La coscienza sociale ha finalmente maturato la consapevolezza che l’ambiente deve essere tutelato e si sta assistendo ad un cambiamento culturale dei consumi e all’innovazione “verde” dei cicli industriali.
Inoltre, è ormai un dato certo che nel momento attuale, caratterizzato da congiuntura economica sfavorevole, i modelli di produzione e di crescita debbano essere ripensati: sostenibilità e circolarità rappresentano valori di riferimento, con i quali le aziende di ogni dimensione devono necessariamente confrontarsi.
Lo sviluppo sostenibile si fonda sui valori della qualità e dell’innovazione, coniugati alla eco-efficienza e al rispetto per l’ambiente.
Le linee guida di Europa 2020 dettano una priorità di crescita “intelligente, sostenibile ed inclusiva”, che crei nuovi posti di lavoro in un’economia basata su conoscenza e innovazione (crescita intelligente), più efficiente nell’uso delle risorse, più verde e più competitiva (crescita sostenibile) e con un alto tasso di occupazione che favorisca la coesione sociale e territoriale (crescita inclusiva).

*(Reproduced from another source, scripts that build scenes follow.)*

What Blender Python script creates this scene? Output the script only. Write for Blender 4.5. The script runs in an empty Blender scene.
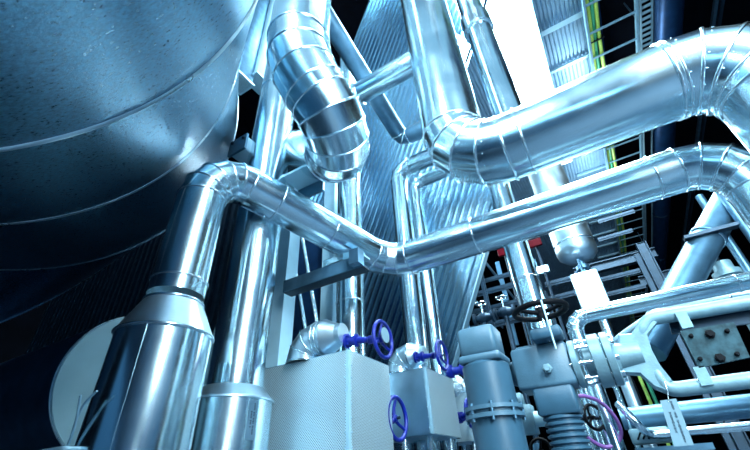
import bpy, math, random
from mathutils import Vector, Matrix
random.seed(7)
PI = math.pi
V = Vector
C = bpy.context.scene.collection

# ------------------------------------------------------------------ camera frame
F = 382.0; CX, CY = 375.0, 225.0
EX = V((0.85272162, -0.32439348, -0.40943218))
EY = V((0.52049579, 0.46139249, 0.71847136))
EZ = V((-0.04415849, -0.82576379, 0.56228479))
EYE = V((0, 0, 1.5))
WX, WY, WZ = V((1, 0, 0)), V((0, 1, 0)), V((0, 0, 1))

def ray(px, py):
    c = V((px - CX, py - CY, F))
    return V((EX.dot(c), EY.dot(c), EZ.dot(c)))
def P(px, py, d):
    return EYE + ray(px, py) * (d / F)
def depth(p):
    q = p - EYE
    return q.x * EX.z + q.y * EY.z + q.z * EZ.z
def on(p0, axis, px, py):
    """point of the line p0 + t*axis that is nearest to the sight line through (px, py)"""
    r = ray(px, py).normalized(); a = V(axis).normalized(); w = p0 - EYE
    b = a.dot(r)
    t = (b * r.dot(w) - a.dot(w)) / (1 - b * b)
    return p0 + a * t
def at_z(px, py, z):
    r = ray(px, py); return EYE + r * ((z - EYE.z) / r.z)
def on_plane(px, py, p0, n):
    r = ray(px, py); return EYE + r * ((p0 - EYE).dot(n) / r.dot(n))

# ------------------------------------------------------------------ materials
def mat(name, col, metal=0.0, rough=0.5, noise=0.0, nscale=8.0, bump=0.0, bscale=20.0, col2=None, rnoise=0.0, emit=None, estr=0.0, dots=None, stretch=(1, 1, 1)):
    m = bpy.data.materials.new(name); m.use_nodes = True
    nt = m.node_tree; b = nt.nodes['Principled BSDF']
    b.inputs['Base Color'].default_value = (*col, 1); b.inputs['Metallic'].default_value = metal
    b.inputs['Roughness'].default_value = rough
    tc = nt.nodes.new('ShaderNodeTexCoord'); mp = nt.nodes.new('ShaderNodeMapping'); mp.inputs['Scale'].default_value = stretch
    nt.links.new(tc.outputs['Object'], mp.inputs['Vector'])
    if noise or rnoise:
        n = nt.nodes.new('ShaderNodeTexNoise'); n.inputs['Scale'].default_value = nscale; n.inputs['Detail'].default_value = 6
        nt.links.new(mp.outputs[0], n.inputs['Vector'])
        if noise:
            c2 = col2 or tuple(c * (1 - noise) for c in col)
            r = nt.nodes.new('ShaderNodeValToRGB'); r.color_ramp.elements[0].position = .35; r.color_ramp.elements[1].position = .65
            r.color_ramp.elements[0].color = (*c2, 1); r.color_ramp.elements[1].color = (*col, 1)
            nt.links.new(n.outputs['Fac'], r.inputs['Fac']); nt.links.new(r.outputs['Color'], b.inputs['Base Color'])
        if rnoise:
            mr = nt.nodes.new('ShaderNodeMapRange'); mr.inputs['From Min'].default_value = .3; mr.inputs['From Max'].default_value = .7
            mr.inputs['To Min'].default_value = max(.03, rough - rnoise); mr.inputs['To Max'].default_value = rough + rnoise
            nt.links.new(n.outputs['Fac'], mr.inputs['Value']); nt.links.new(mr.outputs[0], b.inputs['Roughness'])
    if bump:
        n2 = nt.nodes.new('ShaderNodeTexNoise'); n2.inputs['Scale'].default_value = bscale; n2.inputs['Detail'].default_value = 3
        nt.links.new(mp.outputs[0], n2.inputs['Vector'])
        bp = nt.nodes.new('ShaderNodeBump'); bp.inputs['Strength'].default_value = 1; bp.inputs['Distance'].default_value = bump
        nt.links.new(n2.outputs['Fac'], bp.inputs['Height']); nt.links.new(bp.outputs[0], b.inputs['Normal'])
    if dots:
        # rows of punched holes: x+y runs along either face of an axis-aligned box, z up
        sp = nt.nodes.new('ShaderNodeSeparateXYZ'); nt.links.new(tc.outputs['Object'], sp.inputs[0])
        def M_(op, a, b_=None):
            k = nt.nodes.new('ShaderNodeMath'); k.operation = op
            for i, q in enumerate((a, b_)):
                if q is None: continue
                if isinstance(q, (int, float)): k.inputs[i].default_value = q
                else: nt.links.new(q, k.inputs[i])
            return k.outputs[0]
        u = M_('MULTIPLY', M_('ADD', sp.outputs[0], sp.outputs[1]), dots); w = M_('MULTIPLY', sp.outputs[2], dots)
        h = M_('MULTIPLY', M_('SINE', u), M_('SINE', w))
        g = M_('GREATER_THAN', h, 0.45)
        mx = nt.nodes.new('ShaderNodeMix'); mx.data_type = 'RGBA'
        nt.links.new(g, mx.inputs['Factor']); mx.inputs['A'].default_value = (*col, 1); mx.inputs['B'].default_value = (*(c * .25 for c in col), 1)
        nt.links.new(mx.outputs['Result'], b.inputs['Base Color'])
    if emit:
        b.inputs['Emission Color'].default_value = (*emit, 1); b.inputs['Emission Strength'].default_value = estr
    return m

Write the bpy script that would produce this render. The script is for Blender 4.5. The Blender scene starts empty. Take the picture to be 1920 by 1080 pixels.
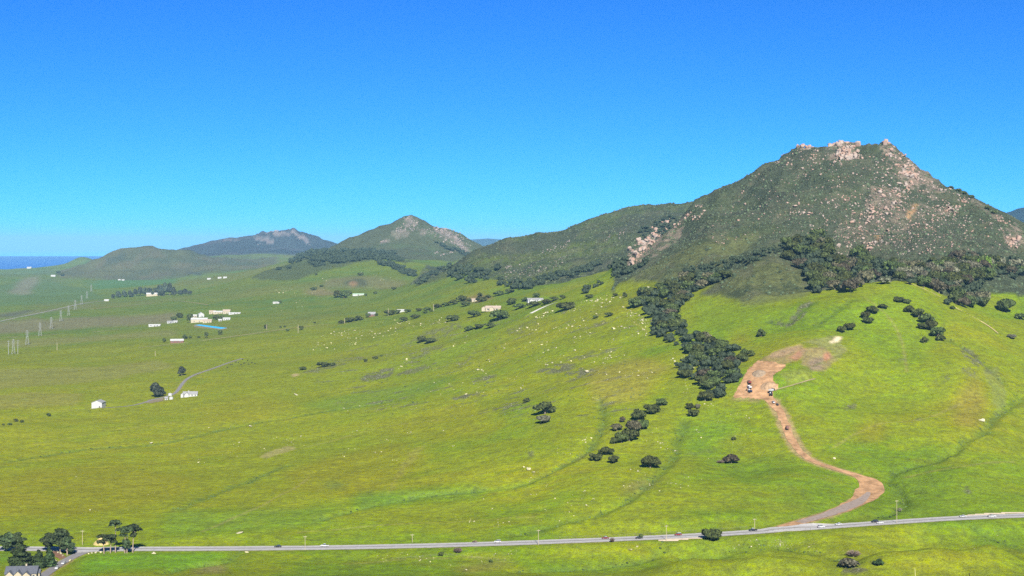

Molte aziende italiane, incluse piccole e medie imprese, lo hanno capito già da tempo, come dimostrano i numeri del “Rapporto Green Italy 2018”. La green economy è un pezzo considerevole delle nostre imprese: sono 355 mila, infatti, le imprese italiane dell’industria e dei servizi che hanno investito in prodotti e tecnologie green.
L’imprenditoria green punta sulla sostenibilità e sull’economia circolare, guadagnando in competitività, rispettando l’ambiente e le persone; l’attuale trend è creare posti di lavoro che facciano leva sui saperi tradizionali sposandoli a ricerca e innovazione.
Questa tendenza consente di riscoprire anche antichi saperi manifatturieri, che possono essere rivisti nell’ottica del riciclo e dell’uso efficiente delle risorse, tramite nuovi modelli produttivi innovativi e tecnologici che ne rafforzino l’identità e la tradizione, enfatizzandone i punti di forza e i tratti distintivi, coniugando il saper fare antico a nuovi processi, nuove tecnologie e nuove materie prime, che magari in precedenza erano considerati rifiuti.
Il recupero dei materiali è, infatti, uno dei principi di base dell’economia circolare, volta a favorire la sostituzione delle materie prime vergini con materie prime seconde, provenienti da filiere di recupero che ne conservino le qualità.
Oltre al riciclo dei rifiuti organici, l’economia circolare mira alla riduzione dei rifiuti alimentari: a livello nazionale vengono sprecati 2,2 milioni di tonnellate di cibo all’anno, per un costo complessivo di 8,5 miliardi di euro. Secondo la Coldiretti, la totalità del cibo che finisce nella pattumiera servirebbe a sfamare 44 milioni di persone.